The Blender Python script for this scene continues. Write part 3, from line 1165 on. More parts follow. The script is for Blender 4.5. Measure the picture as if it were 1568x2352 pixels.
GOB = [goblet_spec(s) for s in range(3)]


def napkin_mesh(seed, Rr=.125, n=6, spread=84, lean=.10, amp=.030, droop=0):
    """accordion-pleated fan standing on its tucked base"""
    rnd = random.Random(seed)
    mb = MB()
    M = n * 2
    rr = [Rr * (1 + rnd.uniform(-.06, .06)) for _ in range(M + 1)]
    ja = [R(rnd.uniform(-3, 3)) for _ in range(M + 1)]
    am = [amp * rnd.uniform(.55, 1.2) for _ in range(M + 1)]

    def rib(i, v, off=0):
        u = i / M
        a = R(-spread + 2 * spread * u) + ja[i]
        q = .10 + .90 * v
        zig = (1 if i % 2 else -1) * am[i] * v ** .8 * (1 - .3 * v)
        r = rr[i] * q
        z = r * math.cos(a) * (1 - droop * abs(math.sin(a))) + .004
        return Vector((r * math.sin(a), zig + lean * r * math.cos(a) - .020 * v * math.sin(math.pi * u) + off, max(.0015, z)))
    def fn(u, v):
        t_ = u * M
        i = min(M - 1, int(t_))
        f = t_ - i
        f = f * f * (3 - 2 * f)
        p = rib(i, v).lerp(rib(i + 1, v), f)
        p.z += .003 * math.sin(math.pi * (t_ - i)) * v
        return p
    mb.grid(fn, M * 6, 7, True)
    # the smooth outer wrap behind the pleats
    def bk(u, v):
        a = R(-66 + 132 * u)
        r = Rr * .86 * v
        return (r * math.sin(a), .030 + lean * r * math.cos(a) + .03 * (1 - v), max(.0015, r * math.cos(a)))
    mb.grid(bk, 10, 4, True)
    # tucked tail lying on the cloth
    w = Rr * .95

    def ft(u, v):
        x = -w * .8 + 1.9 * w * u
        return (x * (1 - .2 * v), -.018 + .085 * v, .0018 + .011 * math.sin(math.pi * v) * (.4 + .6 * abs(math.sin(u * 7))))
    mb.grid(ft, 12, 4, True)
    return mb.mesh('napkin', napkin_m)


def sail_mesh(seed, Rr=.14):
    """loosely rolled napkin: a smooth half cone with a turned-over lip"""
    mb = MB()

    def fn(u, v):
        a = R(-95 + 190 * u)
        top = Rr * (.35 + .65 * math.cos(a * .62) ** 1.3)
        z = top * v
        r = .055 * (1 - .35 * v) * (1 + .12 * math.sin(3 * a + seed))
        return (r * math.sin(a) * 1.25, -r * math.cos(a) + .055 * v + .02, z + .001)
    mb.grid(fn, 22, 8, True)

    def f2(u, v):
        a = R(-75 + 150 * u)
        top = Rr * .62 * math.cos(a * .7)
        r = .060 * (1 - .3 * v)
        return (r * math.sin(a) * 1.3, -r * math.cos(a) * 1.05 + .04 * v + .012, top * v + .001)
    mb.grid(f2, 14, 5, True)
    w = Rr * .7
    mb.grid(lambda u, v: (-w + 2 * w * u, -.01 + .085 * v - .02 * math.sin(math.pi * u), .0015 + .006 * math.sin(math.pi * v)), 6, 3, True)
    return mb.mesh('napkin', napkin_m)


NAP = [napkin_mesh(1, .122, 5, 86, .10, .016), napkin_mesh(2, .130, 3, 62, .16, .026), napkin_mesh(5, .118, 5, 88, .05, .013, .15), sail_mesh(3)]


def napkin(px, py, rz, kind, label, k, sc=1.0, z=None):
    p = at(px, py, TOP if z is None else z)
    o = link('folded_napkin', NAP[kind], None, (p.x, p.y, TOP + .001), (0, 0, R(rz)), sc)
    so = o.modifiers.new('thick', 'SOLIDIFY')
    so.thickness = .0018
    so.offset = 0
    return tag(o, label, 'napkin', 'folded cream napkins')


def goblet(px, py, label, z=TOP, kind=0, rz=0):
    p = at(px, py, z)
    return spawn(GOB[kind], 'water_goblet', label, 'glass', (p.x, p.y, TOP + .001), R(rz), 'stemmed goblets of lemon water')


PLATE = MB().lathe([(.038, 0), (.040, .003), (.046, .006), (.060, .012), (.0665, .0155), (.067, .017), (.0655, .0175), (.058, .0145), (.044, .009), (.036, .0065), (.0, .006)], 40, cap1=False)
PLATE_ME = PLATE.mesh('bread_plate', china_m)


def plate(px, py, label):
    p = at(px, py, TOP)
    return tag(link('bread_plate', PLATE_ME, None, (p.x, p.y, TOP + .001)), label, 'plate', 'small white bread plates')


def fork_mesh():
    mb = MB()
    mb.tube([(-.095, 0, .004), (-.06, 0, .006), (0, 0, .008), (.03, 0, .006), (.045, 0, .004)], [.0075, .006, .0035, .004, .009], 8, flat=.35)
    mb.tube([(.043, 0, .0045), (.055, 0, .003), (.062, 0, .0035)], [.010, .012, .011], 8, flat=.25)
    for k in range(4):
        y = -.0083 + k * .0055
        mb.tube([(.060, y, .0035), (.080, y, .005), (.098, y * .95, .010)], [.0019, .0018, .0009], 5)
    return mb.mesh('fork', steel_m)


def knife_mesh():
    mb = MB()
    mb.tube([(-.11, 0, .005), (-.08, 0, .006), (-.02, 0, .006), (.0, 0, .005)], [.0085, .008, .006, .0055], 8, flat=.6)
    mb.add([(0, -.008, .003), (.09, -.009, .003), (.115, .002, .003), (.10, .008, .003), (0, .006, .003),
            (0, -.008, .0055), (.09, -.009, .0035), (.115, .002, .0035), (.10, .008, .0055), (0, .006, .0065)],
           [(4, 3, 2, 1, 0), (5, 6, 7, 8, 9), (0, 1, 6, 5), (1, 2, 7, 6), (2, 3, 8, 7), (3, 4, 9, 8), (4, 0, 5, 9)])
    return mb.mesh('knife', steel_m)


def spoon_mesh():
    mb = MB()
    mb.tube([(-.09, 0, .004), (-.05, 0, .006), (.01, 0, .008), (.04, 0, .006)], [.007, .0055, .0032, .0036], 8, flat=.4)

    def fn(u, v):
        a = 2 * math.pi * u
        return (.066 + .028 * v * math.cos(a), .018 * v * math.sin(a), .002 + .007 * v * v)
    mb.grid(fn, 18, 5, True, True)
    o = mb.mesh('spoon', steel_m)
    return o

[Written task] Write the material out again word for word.

[Solution]
The Blender Python script for this scene continues. Write part 3, from line 1165 on. More parts follow. The script is for Blender 4.5. Measure the picture as if it were 1568x2352 pixels.
GOB = [goblet_spec(s) for s in range(3)]


def napkin_mesh(seed, Rr=.125, n=6, spread=84, lean=.10, amp=.030, droop=0):
    """accordion-pleated fan standing on its tucked base"""
    rnd = random.Random(seed)
    mb = MB()
    M = n * 2
    rr = [Rr * (1 + rnd.uniform(-.06, .06)) for _ in range(M + 1)]
    ja = [R(rnd.uniform(-3, 3)) for _ in range(M + 1)]
    am = [amp * rnd.uniform(.55, 1.2) for _ in range(M + 1)]

    def rib(i, v, off=0):
        u = i / M
        a = R(-spread + 2 * spread * u) + ja[i]
        q = .10 + .90 * v
        zig = (1 if i % 2 else -1) * am[i] * v ** .8 * (1 - .3 * v)
        r = rr[i] * q
        z = r * math.cos(a) * (1 - droop * abs(math.sin(a))) + .004
        return Vector((r * math.sin(a), zig + lean * r * math.cos(a) - .020 * v * math.sin(math.pi * u) + off, max(.0015, z)))
    def fn(u, v):
        t_ = u * M
        i = min(M - 1, int(t_))
        f = t_ - i
        f = f * f * (3 - 2 * f)
        p = rib(i, v).lerp(rib(i + 1, v), f)
        p.z += .003 * math.sin(math.pi * (t_ - i)) * v
        return p
    mb.grid(fn, M * 6, 7, True)
    # the smooth outer wrap behind the pleats
    def bk(u, v):
        a = R(-66 + 132 * u)
        r = Rr * .86 * v
        return (r * math.sin(a), .030 + lean * r * math.cos(a) + .03 * (1 - v), max(.0015, r * math.cos(a)))
    mb.grid(bk, 10, 4, True)
    # tucked tail lying on the cloth
    w = Rr * .95

    def ft(u, v):
        x = -w * .8 + 1.9 * w * u
        return (x * (1 - .2 * v), -.018 + .085 * v, .0018 + .011 * math.sin(math.pi * v) * (.4 + .6 * abs(math.sin(u * 7))))
    mb.grid(ft, 12, 4, True)
    return mb.mesh('napkin', napkin_m)


def sail_mesh(seed, Rr=.14):
    """loosely rolled napkin: a smooth half cone with a turned-over lip"""
    mb = MB()

    def fn(u, v):
        a = R(-95 + 190 * u)
        top = Rr * (.35 + .65 * math.cos(a * .62) ** 1.3)
        z = top * v
        r = .055 * (1 - .35 * v) * (1 + .12 * math.sin(3 * a + seed))
        return (r * math.sin(a) * 1.25, -r * math.cos(a) + .055 * v + .02, z + .001)
    mb.grid(fn, 22, 8, True)

    def f2(u, v):
        a = R(-75 + 150 * u)
        top = Rr * .62 * math.cos(a * .7)
        r = .060 * (1 - .3 * v)
        return (r * math.sin(a) * 1.3, -r * math.cos(a) * 1.05 + .04 * v + .012, top * v + .001)
    mb.grid(f2, 14, 5, True)
    w = Rr * .7
    mb.grid(lambda u, v: (-w + 2 * w * u, -.01 + .085 * v - .02 * math.sin(math.pi * u), .0015 + .006 * math.sin(math.pi * v)), 6, 3, True)
    return mb.mesh('napkin', napkin_m)


NAP = [napkin_mesh(1, .122, 5, 86, .10, .016), napkin_mesh(2, .130, 3, 62, .16, .026), napkin_mesh(5, .118, 5, 88, .05, .013, .15), sail_mesh(3)]


def napkin(px, py, rz, kind, label, k, sc=1.0, z=None):
    p = at(px, py, TOP if z is None else z)
    o = link('folded_napkin', NAP[kind], None, (p.x, p.y, TOP + .001), (0, 0, R(rz)), sc)
    so = o.modifiers.new('thick', 'SOLIDIFY')
    so.thickness = .0018
    so.offset = 0
    return tag(o, label, 'napkin', 'folded cream napkins')


def goblet(px, py, label, z=TOP, kind=0, rz=0):
    p = at(px, py, z)
    return spawn(GOB[kind], 'water_goblet', label, 'glass', (p.x, p.y, TOP + .001), R(rz), 'stemmed goblets of lemon water')


PLATE = MB().lathe([(.038, 0), (.040, .003), (.046, .006), (.060, .012), (.0665, .0155), (.067, .017), (.0655, .0175), (.058, .0145), (.044, .009), (.036, .0065), (.0, .006)], 40, cap1=False)
PLATE_ME = PLATE.mesh('bread_plate', china_m)


def plate(px, py, label):
    p = at(px, py, TOP)
    return tag(link('bread_plate', PLATE_ME, None, (p.x, p.y, TOP + .001)), label, 'plate', 'small white bread plates')


def fork_mesh():
    mb = MB()
    mb.tube([(-.095, 0, .004), (-.06, 0, .006), (0, 0, .008), (.03, 0, .006), (.045, 0, .004)], [.0075, .006, .0035, .004, .009], 8, flat=.35)
    mb.tube([(.043, 0, .0045), (.055, 0, .003), (.062, 0, .0035)], [.010, .012, .011], 8, flat=.25)
    for k in range(4):
        y = -.0083 + k * .0055
        mb.tube([(.060, y, .0035), (.080, y, .005), (.098, y * .95, .010)], [.0019, .0018, .0009], 5)
    return mb.mesh('fork', steel_m)


def knife_mesh():
    mb = MB()
    mb.tube([(-.11, 0, .005), (-.08, 0, .006), (-.02, 0, .006), (.0, 0, .005)], [.0085, .008, .006, .0055], 8, flat=.6)
    mb.add([(0, -.008, .003), (.09, -.009, .003), (.115, .002, .003), (.10, .008, .003), (0, .006, .003),
            (0, -.008, .0055), (.09, -.009, .0035), (.115, .002, .0035), (.10, .008, .0055), (0, .006, .0065)],
           [(4, 3, 2, 1, 0), (5, 6, 7, 8, 9), (0, 1, 6, 5), (1, 2, 7, 6), (2, 3, 8, 7), (3, 4, 9, 8), (4, 0, 5, 9)])
    return mb.mesh('knife', steel_m)


def spoon_mesh():
    mb = MB()
    mb.tube([(-.09, 0, .004), (-.05, 0, .006), (.01, 0, .008), (.04, 0, .006)], [.007, .0055, .0032, .0036], 8, flat=.4)

    def fn(u, v):
        a = 2 * math.pi * u
        return (.066 + .028 * v * math.cos(a), .018 * v * math.sin(a), .002 + .007 * v * v)
    mb.grid(fn, 18, 5, True, True)
    o = mb.mesh('spoon', steel_m)
    return o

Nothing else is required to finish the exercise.